Le debo mucho a South Park también. Es un dibujo animado que lleva acompañándome desde que empecé el secundario. Los nuevos de Cartoon Network también son increíbles, Un show más y Hora de Aventura.
Rutina
Escribo todos los días. Tengo que hacerlo. Si me acuesto a dormir sin haber escrito aunque sea un par de líneas, me siento mal. Medio enfermo, o, mejor dicho, incompleto, con un gusto amargo parecido al que te queda si te acostás a dormir sin haberte lavado los dientes. Escribo todo el tiempo en mi cabeza, cuando algo está creciendo mucho y me está zarpando la sinapsis empiezo a bajarlo a papel en una libretita que tengo en el bolsillo.
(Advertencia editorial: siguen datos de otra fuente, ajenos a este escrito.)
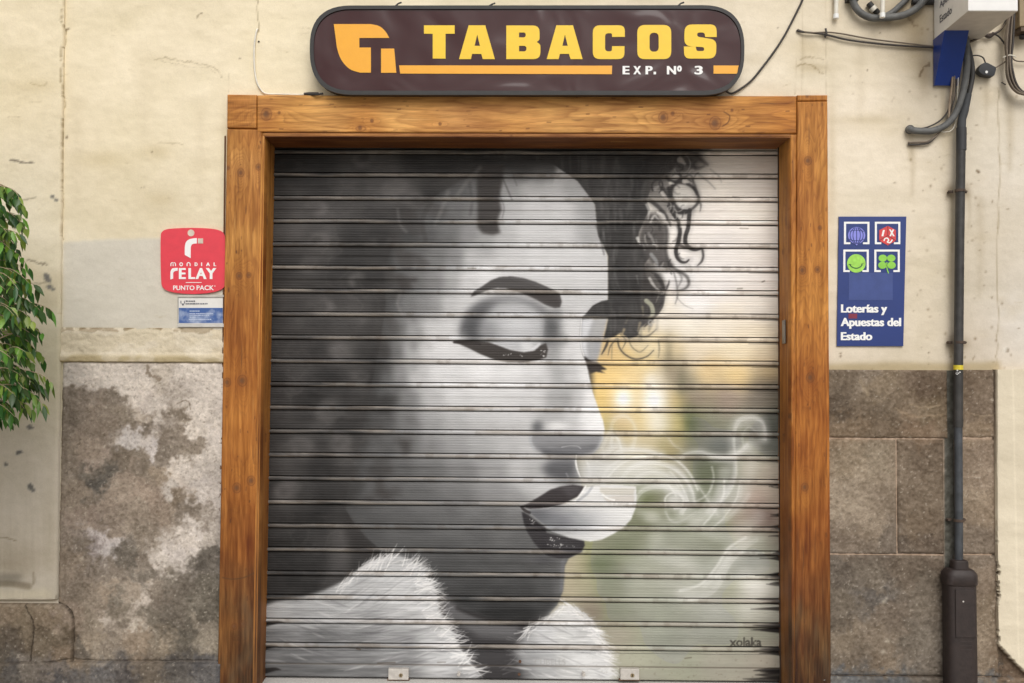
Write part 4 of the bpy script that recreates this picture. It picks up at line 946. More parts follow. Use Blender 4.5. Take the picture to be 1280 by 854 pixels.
# ================================================================== the shop front wall
bld = empty('shop_building', (0, 0, 0), 'cream plastered street facade with weathered stone base around the shop doorway', 'building')
SY = .19                              # plane of the shutter
oL, oR = pt(300, 500, 0)[0], pt(1012, 500, 0)[0]
oT = pt(640, 142, 0)[2]
def res(a, b, d): return np.linspace(0, 1, max(2, int(abs(b-a)/d)+1))
xL, xR = pt(-30, 400)[0], pt(1310, 400)[0]; zT = pt(640, -40)[2]; zB = pt(640, 480)[2]
xs = np.concatenate([[-9, -6, -4.5, -3.4], np.arange(xL, xR, .006), [3.4, 4.5, 6, 9]])
zs = np.concatenate([[0, .4, .8, 1.1], np.arange(zB, zT, .006), [3.6, 4.4, 5.5, 6.8, 8]])
panel('plaster_wall', [(-9, 0), (9, 0), (-9, 8), (9, 8)], 0.0, (xs+9)/18, zs/8, wall_col, wall_rel, mat=m_plaster, parent=bld,
      keep=lambda X, Z: ~((X > oL) & (X < oR) & (Z < oT)))
# left pilaster, standing proud
c = quadpx((-700, 751), (71.0, 751), (-700, -700), (86.5, -700), -.022)
S_ = res(c[0][0], c[1][0], .007); 
def pil_col(U, V, X, Z, s, t):
    c = WB.sample(U, V); k = sstep(560, 750, V)[..., None]
    n = WB.sample(U, V, drt)[..., None]
    st = St.sample(U, np.maximum(V, 405))
    lowst = (sstep(735, 722, V)*sstep(712, 722, V)*sstep(34, 20, U))[..., None]
    c = c*(1-.08*k*(.5+n))
    return c*(1-lowst*.5)+np.array([104, 98, 86])*lowst*.5
def pil_rel(U, V, X, Z, s, t):
    e = (1-s)*(X.max()-X.min()); b = t*(Z.max()-Z.min())
    rc_ = .022; q_ = np.hypot(np.clip(1-e/rc_, 0, 9), np.clip(1-b/rc_, 0, 9)); crn = np.clip(1-e/.007, 0, 1)**2+np.clip(1-b/.007, 0, 1)**2+1.6*sstep(.92, 1.05, q_)*(e < rc_)*(b < rc_)
    return WB.sample(U, V, WH)*1.2-.008*crn
panel('pilaster', c, -.022, LS(3) if False else np.concatenate([np.linspace(0, .72, 6)[:-1], np.linspace(.72, 1, 90)]), np.concatenate([np.linspace(0, .6, 520)[:-1], np.linspace(.6, 1, 12)]), pil_col, pil_rel, back=.01, mat=m_plaster, parent=bld)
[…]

Antes escribía notas en el celular, pero ya me lo chorearon dos veces, así que es mejor andarse con una libreta por más que por ahí quedás medio fantasma. Las horas seguidas de escritura se dan habitualmente a la noche, una, dos o a veces hasta tres horas antes de dormir, todo depende de lo entusiasmado que esté. A veces escribo solamente quince minutos. No importa, lo único que importa es haber escrito algo antes de que termine el día. No tengo un espacio de trabajo particular, pero trato de evitar mi pieza porque está llena de papeles y borradores que te asfixian. Mi pieza es una especie de depósito de las cosas que voy escribiendo, no un taller de trabajo.
Cuásar
Al principio surgió como una novela de folletín. Se publicaba semanalmente por Facebook. Quería hacer un experimento con los géneros narrativos, licuar cosas que parecían muy distintas entre sí y ver si el resultado de la mezcla era fumable y creíble.
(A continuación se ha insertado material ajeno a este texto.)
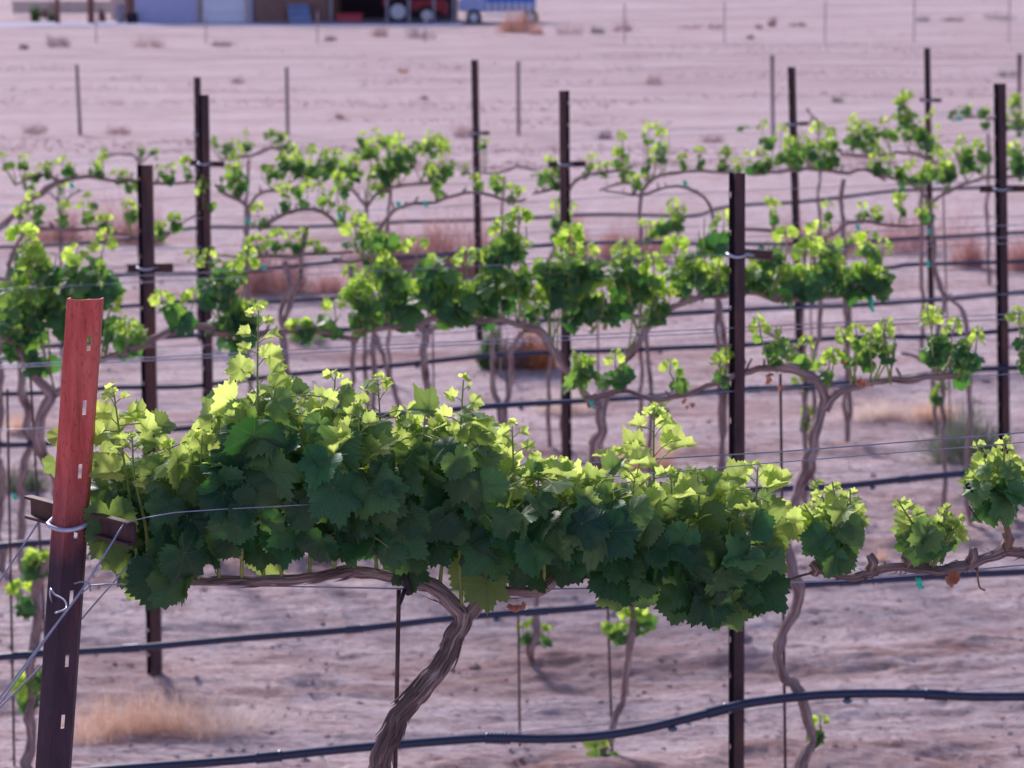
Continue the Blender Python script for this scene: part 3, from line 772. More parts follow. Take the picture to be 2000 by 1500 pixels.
    # layers: back, core, front
    for i in range(160):
        x = random.uniform(190, 1498); f = random.random(); y = top(x) + 35 + (bot(x) - top(x) - 65) * f
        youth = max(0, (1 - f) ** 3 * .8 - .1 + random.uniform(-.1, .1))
        if x < 240 and f < .2: continue
        off = random.uniform(.02, .19)
        put(x, y, off, random.uniform(.040, .066), youth, Vector((0, random.choice((-1, .7)), .5)) + rv(.6), Vector((0, 0, -.8)) + rv(.6))
    fy = []
    tries = 0
    while len(fy) < 205 and tries < 9000:
        tries += 1
        x = random.uniform(215, 1492); f = random.random() ** .85; h = bot(x) - top(x); y = top(x) + 30 + (h - 56) * f
        mind = 33 if tries < 5000 else 25
        if any((x - a) ** 2 + (y - b) ** 2 < mind ** 2 for a, b in fy): continue
        fy.append((x, y))
        off = -.03 - .10 * math.sin(min(1, max(0, f)) * math.pi) ** .5 + random.uniform(-.03, .07)
        if x < 300 and y > 940: off = max(off, -.02) + .05
        if x < 262: off = abs(off) + .04
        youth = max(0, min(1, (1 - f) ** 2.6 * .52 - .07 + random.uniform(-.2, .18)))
        size = random.uniform(.040, .074) if f > .22 else random.uniform(.034, .055)
        if random.random() < .25: size *= .72
        nrm = Vector((random.uniform(-.8, .8), -.75, random.uniform(-.1, 1.3) - .35 * f)) + rv(.42)
        tip = Vector((random.uniform(-1, 1), -.35, -.75)) + rv(.35)
        put(x, y, off, size, youth, nrm, tip)
    # low hanging leaves seen against the soil (back-lit)
    for x, y, yo in ((235, 1085, .3), (290, 1140, .35), (318, 1150, .2), (350, 1140, .15), (275, 1150, .5), (520, 1100, .45), (800, 1120, .1), (930, 1130, .4), (950, 1150, .4), (1010, 1105, .35), (1205, 1165, .2), (1255, 1168, .1), (1330, 1180, .05),
                     (1395, 1190, .3), (1425, 1200, .2), (1440, 1190, .25), (1475, 1160, .4), (1488, 1120, .4), (1497, 1085, .4), (1500, 1045, .4), (1490, 1010, .4), (1480, 1140, .3), (212, 1060, .4), (215, 1020, .3)):
        put(x, y - 12, random.uniform(-.06, .06), random.uniform(.048, .062), yo, Vector((random.uniform(-.3, .3), -1, .1)) + rv(.25), Vector((random.uniform(-.3, .3), 0, -1)) + rv(.2))
    # left flank behind the red post
    for x, y in ((118, 852), (108, 905), (200, 900), (195, 960), (205, 1010), (210, 860)):
        put(x, y, random.uniform(.03, .12), random.uniform(.026, .04), random.uniform(.2, .6), Vector((0, -1, .3)) + rv(.4), Vector((-.1, 0, -.8)) + rv(.4))
    # upper crown of young, cupped, back-lit leaves
    for i in range(110):
        x = random.uniform(215, 1505); y = top(x) + 6 + random.uniform(-14, 80) * (1 if random.random() < .8 else -.5)
        put(x, y, random.uniform(-.10, .12), random.uniform(.022, .044), random.uniform(.2, 1.0), Vector((random.uniform(-.5, .5), -.6, .7)) + rv(.6), Vector((random.uniform(-1, 1), -.2, random.uniform(-.7, .8))), TY if random.random() < .6 else TA)
    # shoot tips
    for P, tx, ty, mb, L in SH:
        nn = len(P); y0 = top(tx); s0 = int(nn * .45)
        vis = max(0, y0 - ty)
        k = 5 + int(vis / 20)
        for q in range(k):
            f = q / k; i = min(nn - 2, int(nn * (.62 + .38 * f))); p = P[i]; sd = 1 if q % 2 else -1
            tt = 1 - f; l = .012 + .044 * tt
            d = Vector((sd * random.uniform(.5, 1), random.uniform(-.6, .5), random.uniform(.2, .9))).normalized(); pos = p + d * l
            mb.tube([p, p + d * l * .5 + Vector((0, 0, .003)), pos], .0010, 5, False)
            L.add(random.choice(TY), pos, Vector((-sd * .2, -.7, .7)) + rv(.6), d + Vector((0, 0, random.uniform(-1, .4))), .008 + .036 * tt * random.uniform(.6, 1.2), random.uniform(.75, 1), random.random())
        for q in range(4):   # flower-bud head and unfolding leaflets at the very tip
            a = random.uniform(0, 6.28); d = Vector((math.cos(a), math.sin(a) * .6, random.uniform(.2, 1.4))).normalized(); pos = P[-1] + d * random.uniform(.002, .011)
            L.add(random.choice(TY), pos, d + rv(.5), d + Vector((0, 0, .5)), random.uniform(.006, .013), 1.0, random.random())
    for P, tx, ty, mb, L in SH:
        st = mb.build('shoot', M['green'], t)
        if L.n: L.build('leaves', M['leafA'], st)
    # withered shoot under the right arm
    L = LB()
    for k in range(5): L.add(random.choice(TY), rp(row, 1012 + random.uniform(-14, 14), 1182 + random.uniform(-6, 6), -.02), Vector((0, -1, 0)) + rv(.9), Vector((0, 0, -1)) + rv(.8), random.uniform(.008, .014), .5, .5)
    L.build('dead_leaf', M['dead'], t)
big_vine()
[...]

Para eso elegí algunos libros al azar: El señor de los anillos, Juan Moreira, una enciclopedia de psicotrópicos, unos apuntes de Bourdieu sobre colonialismo lingüístico, un par de noticias del diario. Barajé ideas distintas sobre cómo encararlo, hasta que un día escribí una nota en mi celular que decía: “Desde que vinieron los elfos, el país se vino abajo”. Fue ahí cuando estuvo todo dicho. En cuanto a las secuelas: sí, hay una secuela. Se llama La vuelta de Cuásar, transcurre en Argentina y aparece por primera vez el gaucho número uno de nuestra literatura. No quiero spoilear más nada.
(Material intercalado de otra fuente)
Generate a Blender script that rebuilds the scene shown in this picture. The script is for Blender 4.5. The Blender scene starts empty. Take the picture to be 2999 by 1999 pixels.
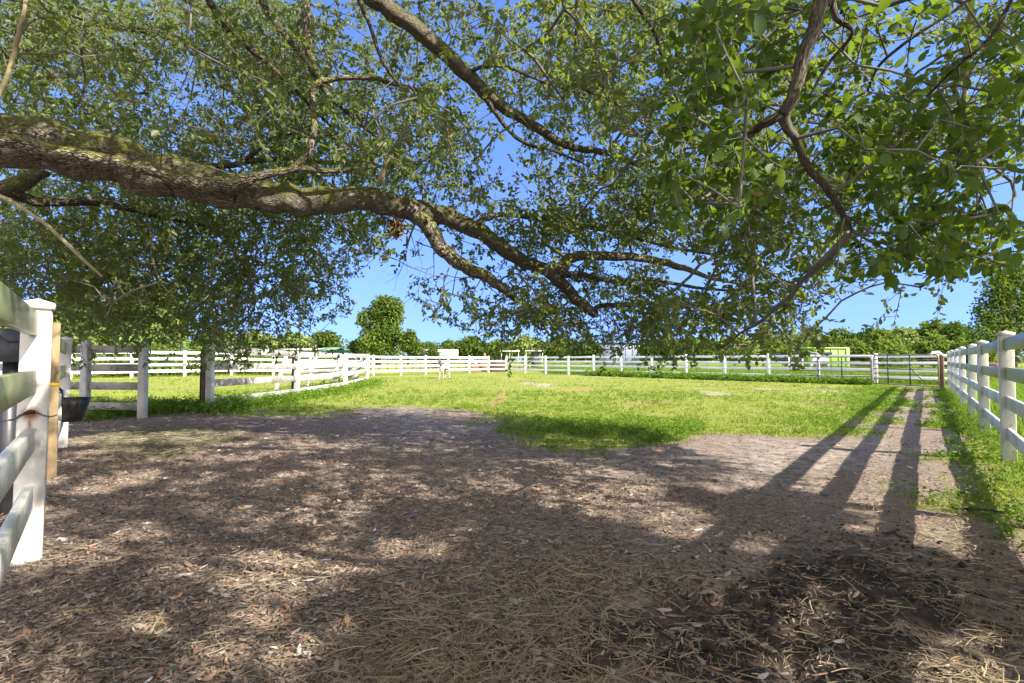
import bpy, math, random
import numpy as np
from mathutils import Vector, Matrix, kdtree

random.seed(11)
rng = np.random.default_rng(11)
scene = bpy.context.scene
COL = scene.collection

# ------------------------------------------------------------------ camera
F = 1550.0
U0, V0 = 1499.5, 999.5
HC = 1.18
PITCH = math.atan(52.5 / F)
CP, SP = math.cos(PITCH), math.sin(PITCH)
cam_d = bpy.data.cameras.new("camera")
cam = bpy.data.objects.new("camera", cam_d)
COL.objects.link(cam)
cam.location = (0, 0, HC)
cam.rotation_euler = (math.pi / 2 + PITCH, 0, 0)
cam_d.sensor_width = 36
cam_d.lens = 36 * F / 2999
cam_d.clip_start = 0.05
cam_d.clip_end = 3000
scene.camera = cam


def ray(u, v):
    a = (u - U0) / F
    b = (V0 - v) / F
    return np.array([a, CP - b * SP, SP + b * CP])


def PT(u, v, Z):
    d = ray(u, v)
    return np.array([0, 0, HC]) + d * (Z / d[1])


def GP(u, v, h=0.0):
    d = ray(u, v)
    t = (h - HC) / d[2]
    return np.array([d[0] * t, d[1] * t])


def project(P):
    P = np.asarray(P, float)
    dx, dy, dz = P[..., 0], P[..., 1], P[..., 2] - HC
    f = dy * CP + dz * SP
    up = -dy * SP + dz * CP
    f = np.where(np.abs(f) < 1e-4, 1e-4, f)
    return U0 + F * dx / f, V0 - F * up / f, f


SUN_AZ = math.radians(122)
SUN_EL = math.radians(36)
SDIR = np.array([math.sin(SUN_AZ) * math.cos(SUN_EL), math.cos(SUN_AZ) * math.cos(SUN_EL), math.sin(SUN_EL)])
SHX, SHY = -SDIR[0] / SDIR[2], -SDIR[1] / SDIR[2]     # ground shift of a shadow per metre of height


# ------------------------------------------------------------------ noise
def _hash(ix, iy, s):
    h = (ix.astype(np.int64) * 374761393 + iy.astype(np.int64) * 668265263 + s * 974711) & 0x7FFFFFFF
    h = ((h ^ (h >> 13)) * 1274126177) & 0x7FFFFFFF
    return ((h ^ (h >> 16)) & 0xFFFF) / 65535.0


def vnoise(x, y, s=0):
    x = np.asarray(x, float)
    y = np.asarray(y, float)
    ix, iy = np.floor(x), np.floor(y)
    fx, fy = x - ix, y - iy
    fx = fx * fx * (3 - 2 * fx)
    fy = fy * fy * (3 - 2 * fy)
    a = _hash(ix, iy, s); b = _hash(ix + 1, iy, s)
    c = _hash(ix, iy + 1, s); d = _hash(ix + 1, iy + 1, s)
    return (a * (1 - fx) + b * fx) * (1 - fy) + (c * (1 - fx) + d * fx) * fy


def fbm(x, y, s=0, o=3):
    r = 0; a = 1.0; t = 0
    for k in range(o):
        r = r + a * vnoise(x * 2 ** k, y * 2 ** k, s + k * 17); t += a; a *= .5
    return r / t


def pip(x, y, poly):
    x = np.asarray(x); y = np.asarray(y)
    ins = np.zeros(x.shape, bool)
    n = len(poly)
    for i in range(n):
        x1, y1 = poly[i]; x2, y2 = poly[(i + 1) % n]
        if y1 == y2:
            continue
        c = ((y1 > y) != (y2 > y)) & (x < (x2 - x1) * (y - y1) / (y2 - y1) + x1)
        ins ^= c
    return ins


def gpoly(pts, sc=2999 / 2352):
    return [tuple(GP(u * sc, v * sc)) for u, v in pts]


# ------------------------------------------------------------------ object helpers
def tag(o, label=None, cat=None, group=None, kind=None):
    if label: o['label'] = label
    if cat: o['category'] = cat
    if group: o['group'] = group
    if kind: o['kind'] = kind
    return o


def empty(name, loc, label=None, cat=None, group=None):
    o = bpy.data.objects.new(name, None)
    o.empty_display_size = .1
    o.location = loc
    COL.objects.link(o)
    return tag(o, label, cat, group)


def world_off(parent):
    off = np.zeros(3)
    while parent is not None:
        off += np.array(parent.location); parent = parent.parent
    return off


def mesh_np(name, verts, faces_idx, loop_starts, mat, parent=None, smooth=False, attrs=None, uv=None):
    """verts (n,3), faces_idx flat loop vertex indices, loop_starts per polygon"""
    me = bpy.data.meshes.new(name)
    verts = np.asarray(verts, np.float32) - world_off(parent).astype(np.float32)
    me.vertices.add(len(verts)); me.vertices.foreach_set('co', verts.ravel())
    fi = np.asarray(faces_idx, np.int32).ravel()
    ls = np.asarray(loop_starts, np.int32)
    me.loops.add(len(fi)); me.loops.foreach_set('vertex_index', fi)
    me.polygons.add(len(ls)); me.polygons.foreach_set('loop_start', ls)
    if smooth:
        me.polygons.foreach_set('use_smooth', np.ones(len(ls), bool))
    if uv is not None:
        l = me.uv_layers.new(name='UVMap'); l.data.foreach_set('uv', np.asarray(uv, np.float32).ravel())
    me.update(calc_edges=True)
    for k, v in (attrs or {}).items():
        a = me.attributes.new(k, 'FLOAT', 'POINT'); a.data.foreach_set('value', np.asarray(v, np.float32))
    if mat: me.materials.append(mat)
    o = bpy.data.objects.new(name, me)
    COL.objects.link(o)
    if parent is not None: o.parent = parent
    return o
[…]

Cuando Cuásar se publicaba en Facebook, los chicos del Borde la leían online y me agitaron para publicarla. Me entusiasmó mucho la idea, porque me gustaban sus libros, en cuanto a contenido y estética. El libro tenía una estructura complicada (no era ni una novela, ni un libro de cuentos, ni un poemario, ni un ensayo), era un híbrido deforme orgulloso de su deformidad. Pero era una deformidad llena de fallas que Luciano Lamberti me hizo notar, y por su claridad le sigo estando agradecido. Así que antes de mandarles Cuásar a los chicos del Borde, se la pasé a Luciano para que la leyera y me dijera qué cosas cambiaría, si le parecía publicable. Me hizo un par de observaciones bastante certeras. Dos de las que me acuerdo: que Juan Moreira lloraba mucho para ser un tipo duro como era y que Cuásar por momentos se olvidaba, hacia el final, de la quebradura de su brazo. Esa es la clase de detalles que a veces a uno se le escapan y son bastante importantes, porque aportan mucho en verosimilitud.
Nuevos proyectos
Estoy cerrando los guiones de La vida plana de Murphy, una serie radial mensual que va a salir este año por la radio online La Bastardilla es Nuestra. Con Seba Maturano estamos trabajando en Luis Dios, un cómic que él dibuja y yo escribo. También estoy cerrando una novelita en verso (aunque no sé si estoy seguro de eso, porque ya la cerré varias veces pero siempre aparece algo nuevo) y un libro de cuentos. Apenas termine con eso, voy a retomar un par de novelas y guiones que dejé colgados.